_Exercise prompt_
Please write out the lines of the data exactly, beginning with the first and ending with the line containing "SC.camera = cam"; leave the pictures behind.

_Supplied data_

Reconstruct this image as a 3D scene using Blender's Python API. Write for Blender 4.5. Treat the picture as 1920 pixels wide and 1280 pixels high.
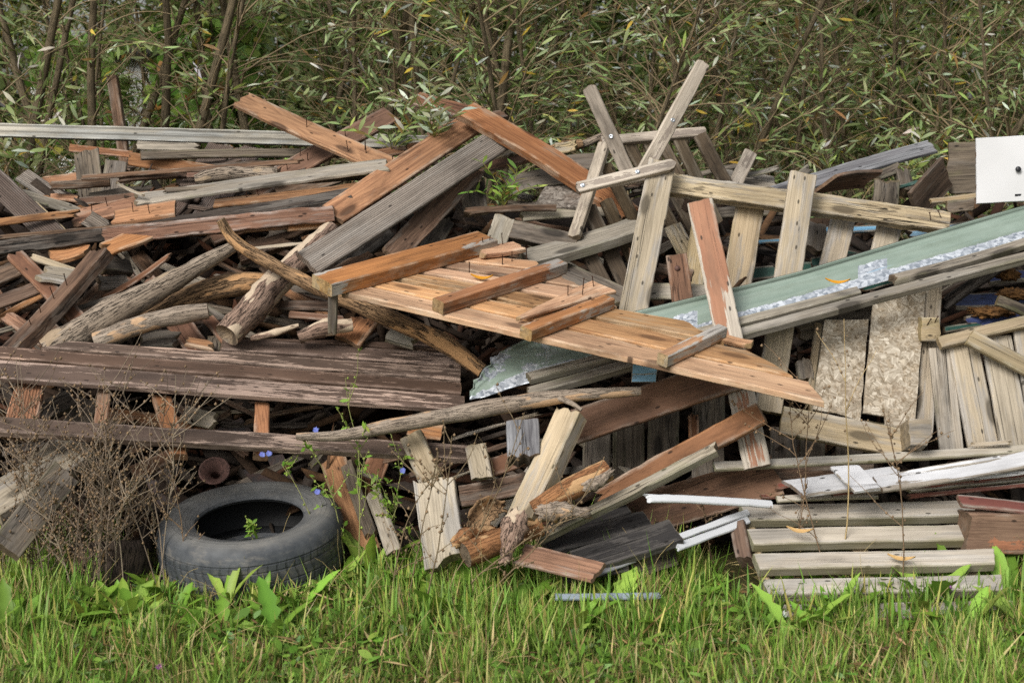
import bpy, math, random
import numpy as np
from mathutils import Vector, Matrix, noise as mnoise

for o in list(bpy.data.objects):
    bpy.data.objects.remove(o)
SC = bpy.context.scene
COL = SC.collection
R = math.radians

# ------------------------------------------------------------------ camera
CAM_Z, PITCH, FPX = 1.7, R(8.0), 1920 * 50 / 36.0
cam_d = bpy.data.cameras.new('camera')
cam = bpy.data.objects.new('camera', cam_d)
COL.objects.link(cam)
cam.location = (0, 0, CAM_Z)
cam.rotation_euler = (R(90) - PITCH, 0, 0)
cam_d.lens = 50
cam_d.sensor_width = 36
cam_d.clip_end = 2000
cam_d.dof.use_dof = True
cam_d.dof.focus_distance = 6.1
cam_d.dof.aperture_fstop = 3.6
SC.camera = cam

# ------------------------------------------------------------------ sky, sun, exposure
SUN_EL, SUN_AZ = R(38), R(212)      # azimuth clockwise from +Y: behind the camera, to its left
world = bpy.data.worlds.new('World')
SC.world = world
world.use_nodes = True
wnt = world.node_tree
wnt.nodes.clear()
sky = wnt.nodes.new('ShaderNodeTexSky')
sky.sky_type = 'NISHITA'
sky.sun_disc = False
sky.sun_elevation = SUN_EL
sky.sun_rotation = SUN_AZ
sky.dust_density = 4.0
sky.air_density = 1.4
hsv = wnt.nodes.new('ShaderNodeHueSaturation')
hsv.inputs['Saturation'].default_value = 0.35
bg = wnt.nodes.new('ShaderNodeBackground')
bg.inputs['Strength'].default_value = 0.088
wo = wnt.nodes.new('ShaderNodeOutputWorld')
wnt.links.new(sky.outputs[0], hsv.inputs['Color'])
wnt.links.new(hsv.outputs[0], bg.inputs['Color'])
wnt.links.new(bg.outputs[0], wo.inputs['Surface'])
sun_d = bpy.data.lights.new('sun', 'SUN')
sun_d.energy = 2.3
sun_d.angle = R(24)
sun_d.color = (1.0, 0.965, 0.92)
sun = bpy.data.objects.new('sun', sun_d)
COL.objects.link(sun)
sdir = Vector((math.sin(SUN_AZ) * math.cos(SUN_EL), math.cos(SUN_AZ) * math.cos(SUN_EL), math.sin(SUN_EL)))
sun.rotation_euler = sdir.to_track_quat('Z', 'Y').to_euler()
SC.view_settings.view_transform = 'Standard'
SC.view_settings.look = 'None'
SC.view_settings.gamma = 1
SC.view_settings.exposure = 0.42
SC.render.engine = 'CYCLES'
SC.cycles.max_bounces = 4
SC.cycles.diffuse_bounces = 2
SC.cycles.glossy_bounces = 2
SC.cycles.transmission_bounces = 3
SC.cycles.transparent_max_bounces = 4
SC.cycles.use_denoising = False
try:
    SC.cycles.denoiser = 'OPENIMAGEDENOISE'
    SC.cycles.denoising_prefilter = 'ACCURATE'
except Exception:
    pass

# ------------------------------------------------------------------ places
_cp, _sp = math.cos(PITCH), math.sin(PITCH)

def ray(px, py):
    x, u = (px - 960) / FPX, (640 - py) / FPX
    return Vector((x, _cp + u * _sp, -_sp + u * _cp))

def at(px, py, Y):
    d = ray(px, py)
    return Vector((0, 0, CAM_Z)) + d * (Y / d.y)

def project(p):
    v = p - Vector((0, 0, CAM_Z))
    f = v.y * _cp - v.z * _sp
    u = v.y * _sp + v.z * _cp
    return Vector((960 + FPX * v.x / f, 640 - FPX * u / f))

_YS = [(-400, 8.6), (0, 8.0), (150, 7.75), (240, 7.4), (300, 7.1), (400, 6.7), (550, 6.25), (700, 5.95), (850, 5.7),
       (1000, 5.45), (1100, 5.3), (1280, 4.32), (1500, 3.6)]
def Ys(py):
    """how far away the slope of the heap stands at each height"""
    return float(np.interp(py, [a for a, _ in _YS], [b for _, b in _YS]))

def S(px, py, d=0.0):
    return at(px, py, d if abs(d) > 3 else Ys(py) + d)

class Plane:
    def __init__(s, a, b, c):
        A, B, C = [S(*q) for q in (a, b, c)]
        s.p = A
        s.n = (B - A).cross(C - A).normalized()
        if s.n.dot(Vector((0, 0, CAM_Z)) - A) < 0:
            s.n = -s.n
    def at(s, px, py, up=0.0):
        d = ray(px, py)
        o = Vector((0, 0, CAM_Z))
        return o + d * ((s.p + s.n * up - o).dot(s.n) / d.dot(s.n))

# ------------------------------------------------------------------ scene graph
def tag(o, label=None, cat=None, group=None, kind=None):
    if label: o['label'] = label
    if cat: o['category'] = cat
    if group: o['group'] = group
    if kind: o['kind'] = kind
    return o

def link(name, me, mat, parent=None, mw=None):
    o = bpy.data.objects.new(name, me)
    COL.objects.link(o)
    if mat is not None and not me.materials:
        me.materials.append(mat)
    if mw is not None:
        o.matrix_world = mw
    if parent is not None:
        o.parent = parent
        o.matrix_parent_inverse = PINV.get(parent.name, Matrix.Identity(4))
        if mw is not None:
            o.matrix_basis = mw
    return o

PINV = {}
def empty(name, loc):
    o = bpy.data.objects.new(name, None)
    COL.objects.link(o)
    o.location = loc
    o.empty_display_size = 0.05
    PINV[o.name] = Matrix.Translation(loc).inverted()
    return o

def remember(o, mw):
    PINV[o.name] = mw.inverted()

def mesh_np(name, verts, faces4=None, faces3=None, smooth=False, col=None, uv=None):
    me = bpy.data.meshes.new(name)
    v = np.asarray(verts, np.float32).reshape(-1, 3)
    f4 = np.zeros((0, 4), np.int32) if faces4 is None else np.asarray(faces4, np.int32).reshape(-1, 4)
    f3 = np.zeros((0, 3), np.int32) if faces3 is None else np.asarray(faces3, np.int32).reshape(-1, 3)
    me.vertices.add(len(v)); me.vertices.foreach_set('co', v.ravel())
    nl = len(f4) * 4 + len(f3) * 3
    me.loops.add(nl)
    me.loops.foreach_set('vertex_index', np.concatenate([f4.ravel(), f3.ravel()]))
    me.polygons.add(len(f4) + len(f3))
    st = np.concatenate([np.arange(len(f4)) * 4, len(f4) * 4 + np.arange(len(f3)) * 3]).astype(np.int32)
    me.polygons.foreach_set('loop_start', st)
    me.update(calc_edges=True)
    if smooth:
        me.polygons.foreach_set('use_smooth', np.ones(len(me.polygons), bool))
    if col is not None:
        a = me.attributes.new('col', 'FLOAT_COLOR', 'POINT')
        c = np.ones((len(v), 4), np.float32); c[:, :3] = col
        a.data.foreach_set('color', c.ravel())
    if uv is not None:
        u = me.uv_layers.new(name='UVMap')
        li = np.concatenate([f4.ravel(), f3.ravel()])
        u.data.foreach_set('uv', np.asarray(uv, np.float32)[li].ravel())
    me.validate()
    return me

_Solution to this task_
Reconstruct this image as a 3D scene using Blender's Python API. Write for Blender 4.5. Treat the picture as 1920 pixels wide and 1280 pixels high.
import bpy, math, random
import numpy as np
from mathutils import Vector, Matrix, noise as mnoise

for o in list(bpy.data.objects):
    bpy.data.objects.remove(o)
SC = bpy.context.scene
COL = SC.collection
R = math.radians

# ------------------------------------------------------------------ camera
CAM_Z, PITCH, FPX = 1.7, R(8.0), 1920 * 50 / 36.0
cam_d = bpy.data.cameras.new('camera')
cam = bpy.data.objects.new('camera', cam_d)
COL.objects.link(cam)
cam.location = (0, 0, CAM_Z)
cam.rotation_euler = (R(90) - PITCH, 0, 0)
cam_d.lens = 50
cam_d.sensor_width = 36
cam_d.clip_end = 2000
cam_d.dof.use_dof = True
cam_d.dof.focus_distance = 6.1
cam_d.dof.aperture_fstop = 3.6
SC.camera = cam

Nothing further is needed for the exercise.